As the Dakar Rally continues to shift towards alternative fuel sources, KH-7 Epsilon Team is doing the same for 2023 as their MAN TGA 26.480 truck will partially use hydrogen. Jordi Juvanteny will drive the truck, numbered #522, with Jordi Ballbé and José Luís Criado as co-pilot and technician, respectively.
Hydrogen had already been employed by GAUSSIN with their H2 Racing Truck at the 2022 Rally, which did not compete for classification and was primarily intended for experimenting.
“The planet asks us for changes and we should not wait for an institutional reaction,” said Juvanteny at a media event on Wednesday. “We have to do it together and start now. We are an amateur team with the desire to do different, innovative things and thus contribute a small grain of sand on the planet which asks us to.”
For 2022, the team’s truck was a zero-emission vehicle that relied on a blend of Repsol’s hydrotreated vegetable oil (HVO) and liquefied petroleum gas (LPG) and finished twenty-first in class. They have won the 6×6 subcategory every year since 2019 with sixteen total victories, while also being the best finishing Production truck in 2021.
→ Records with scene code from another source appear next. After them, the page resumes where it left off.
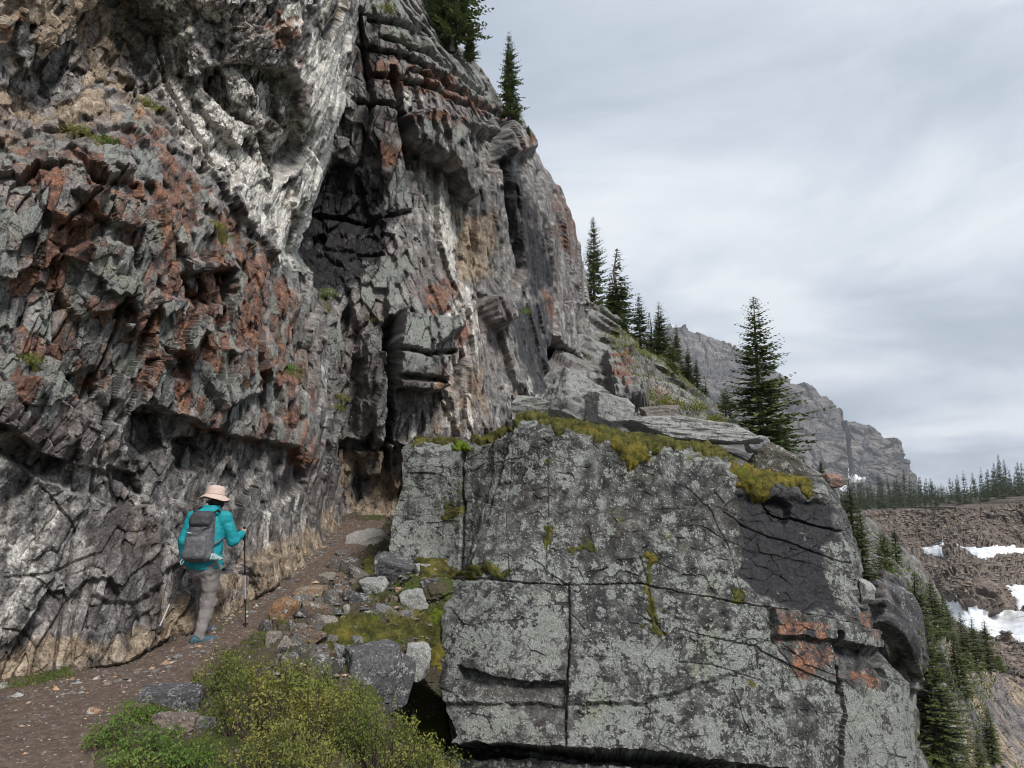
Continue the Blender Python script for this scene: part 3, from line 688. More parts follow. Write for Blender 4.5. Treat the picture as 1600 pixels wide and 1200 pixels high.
# ------------------------------------------------------------------ the big lichened block beside the trail
block = Sheet(560, 400,
    [(618, 600), (620, 690), (626, 760), (612, 800), (606, 850), (612, 880), (640, 940), (670, 960), (686, 1000), (668, 1060), (690, 1160), (690, 1420)],
    [(1300, 600), (1302, 748), (1318, 790), (1330, 830), (1344, 872), (1350, 930), (1362, 960), (1368, 1012), (1395, 1040), (1424, 1068), (1432, 1200), (1450, 1420)],
    600, 1400,
    [(600, 690, 11.8), (660, 690, 11.6), (715, 700, 11.4), (620, 850, 11.4), (700, 870, 11.0), (690, 680, 11.7), (800, 660, 10.7), (740, 880, 10.2), (900, 700, 10.5), (1000, 700, 10.5), (1140, 715, 10.4), (1300, 755, 10.6),
     (700, 950, 10.0), (720, 1050, 9.6), (700, 1160, 9.4), (900, 920, 9.8), (900, 1050, 9.5), (900, 1165, 9.2), (1100, 950, 9.7), (1100, 1100, 9.3), (1300, 950, 9.9), (1300, 1100, 9.5), (1420, 1100, 10.3), (1430, 1200, 10.2), (1250, 1200, 9.2),
     (700, 1400, 8.9), (1000, 1400, 8.6), (1440, 1400, 9.6)],
    top=[(618, 696), (630, 684), (642, 674), (722, 674), (748, 672), (775, 660), (800, 652), (830, 648), (880, 657), (930, 668), (990, 680), (1060, 690), (1120, 700), (1142, 716), (1170, 738), (1215, 748), (1260, 748), (1285, 742), (1302, 748)], tk=((0, 0), (0.92, 0.78), (1, 1)))
edge = block.xr - block.px
block.dep = block.dep + 1.2 * np.clip(1 - edge / 22.0, 0, 1) ** 2
block.dep = block.dep + 0.8 * np.clip(1 - block.T / 0.035, 0, 1) ** 2
block.finish_base()
s = block
FC = frame((1, 0.1, -0.12), (0.1, 0, 1))
d0, r0, q0, e0 = facets(s.P, FC, (2.2, 1.2, 1.5), 61, 0.012, 0.03, 0.0, warp=0.15)
d1, r1, q1, e1 = facets(s.P, FC, (0.9, 0.5, 0.6), 62, 0.007, 0.022, 0.0, warp=0.15)
d2, r2, q2, e2 = facets(s.P, FC, (0.25, 0.16, 0.2), 63, 0.006, 0.016)
s.disp += d0 + d1 + d2 + 0.04 * fbm(s.P / 1.1, 64, 4) + 0.012 * fbm(s.P / 0.10, 65, 3)
s.offset([(590, 660), (717, 660), (716, 760), (713, 900), (590, 900)], -0.12, 4)
s.offset([(717, 660), (770, 660), (806, 650), (738, 892), (712, 892)], -0.14, 4)
s.offset([(765, 690), (800, 655), (770, 770), (740, 890), (728, 890), (760, 760)], 0.08, 4)
s.crack([(716, 690), (714, 780), (711, 890)], 2.4, 0.225)
s.crack([(766, 694), (764, 740), (752, 810)], 1.5, 0.036)
s.crack([(855, 720), (856, 800), (852, 900)], 1.5, 0.023)
s.crack([(800, 700), (790, 800), (795, 900)], 1.5, 0.013)
s.crack([(690, 905), (760, 904), (830, 912), (890, 915), (1000, 912), (1060, 925), (1110, 934), (1160, 945), (1230, 953), (1300, 966), (1370, 985)], 1.7, 0.07)
s.offset([(690, 906), (830, 912), (1000, 912), (1160, 945), (1200, 952), (1180, 1040), (1000, 1100), (690, 1100)], 0.07, 6)
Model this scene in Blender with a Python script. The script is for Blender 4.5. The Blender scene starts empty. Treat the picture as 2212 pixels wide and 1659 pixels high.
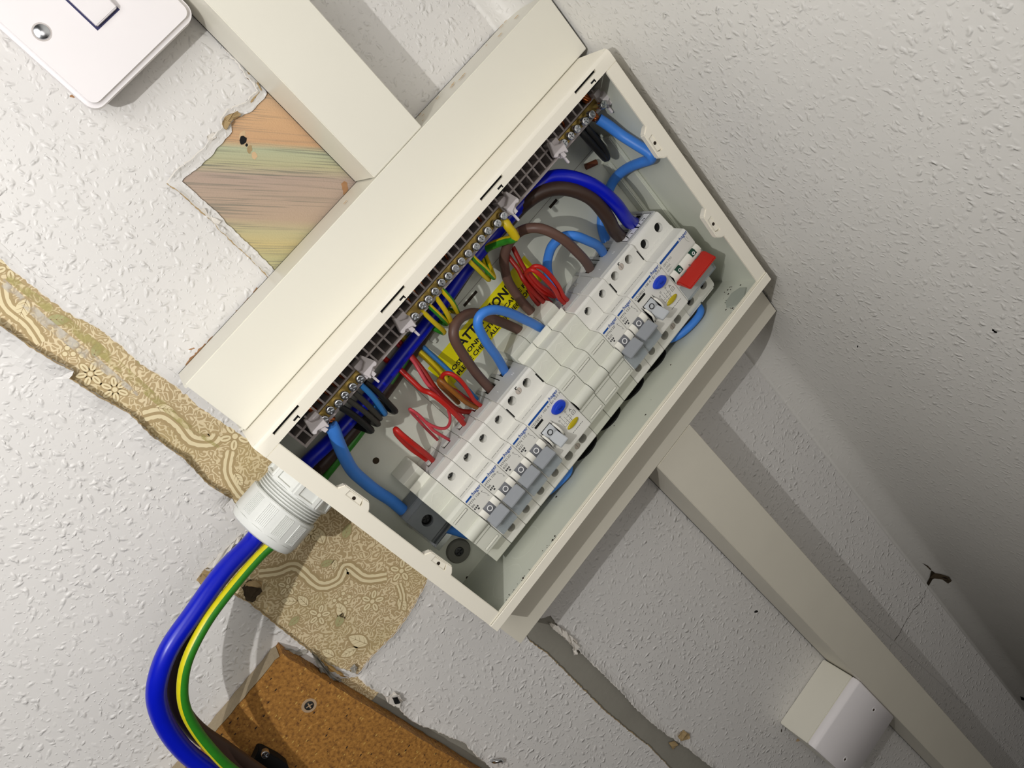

Weighing 11,500 kilograms, the 2023 MAN’s hydrogen power comes from Spanish energy company EVARM, who specialises in converting vehicles for other fuel supplies. The fuel mixes hydrogen and diesel, the former of which is injected from a pair of 420-litre tanks that will be refilled via generator between stages. While the diesel/hydrogen blend is balanced at 50/50, the team hopes to increase to 90% hydrogen for the 2024 race. This would coincide with the Rally introducing a separate category for alternative fuel vehicles that year.
Hydrogen has no environmental footprint and can be created simply from water and solar energy, making it an appealing choice for race teams experimenting with other forms of fuel. In the off-road realm, Extreme E’s Spark ODYSSEY 21 cars have a hydrogen fuel cell generator while a hydrogen-exclusive counterpart Extreme H will conduct its inaugural season in 2024, while GCK Motorsport hopes to race the e-Blast H2 in the 2024 Dakar Rally.
The race had already débuted the T1 Ultimate class for renewable-energy cars in 2021, and intends to require cars and trucks to be ultra-low emission by 2026 before mandating zero emissions by 2030.
“We believe that our experience can contribute to innovation in a sector such as highly sensitive freight transport for sustainability and that it cannot benefit from other energies such as electricity,” Criado commented. “After so many Dakars there are still challenges. Every year is a new motivation, every year the race is different, the route is always secret and you do not know until the day fifteen minutes before the start so that nobody can cheat. Therefore the challenge is to finish the race, which not everyone does, and obviously also try to reach the best possible classification. This race is our life.”
The 2023 Dakar Rally begins on 31 December 2022.